With the evaluation that Biden is better for the economy and Trump's apocalyptic vision of the U.S. is not based in reality, it jumps out that on Thursday, a filing with the Federal Election Commission showed that the day after a jury convicted former president Donald Trump on 34 criminal counts, billionaire Tim Mellon made a $50 million donation to one of Trump's superpacs. Since 2018, Mellon has contributed more than $200 million to Republicans, giving $110 million to Republican candidates and funding committees in the 2024 election alone. He has also given $25 million to independent candidate Robert Kennedy Jr.
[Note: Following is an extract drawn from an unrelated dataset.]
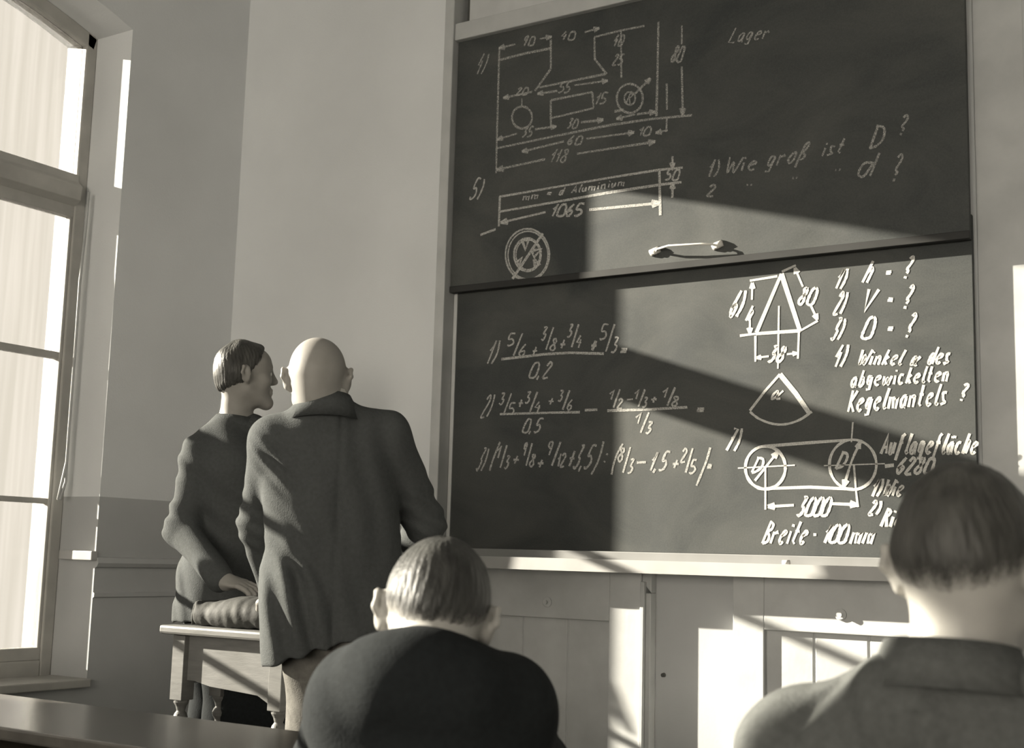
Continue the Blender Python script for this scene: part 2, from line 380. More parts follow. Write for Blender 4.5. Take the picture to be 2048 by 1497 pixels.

In a 2015 autobiography, Mellon embraced the old trope that "Black Studies, Women's Studies, LGBT Studies, they have all cluttered Higher Education with a mishmash of meaningless tripe designed to brainwash gullible young adults into going along with the Dependency Syndrome," saying that food assistance, affordable health care "and on, and on, and on" had made Americans on government assistance "slaves of a new Master, Uncle Sam." "The largess is funded by the hardworking folks, fewer and fewer in number, who are too honest or too proud to allow themselves to sink into this morass," he wrote.
It is this trope that the Biden administration has smashed, returning to the idea that the government should answer to the needs of all its people. The last three years have proved the superiority of this vision by creating a roaring economy; rebuilding the country's infrastructure, supply chains, and manufacturing; cutting crime rates, and reinforcing international alliances.
As Dan Eberhart, a Republican donor and chief executive officer of the energy company Canary, told Wall Street Journal reporter Tarini Parti about Mellon: "He's clearly terrified of Biden remaining the president."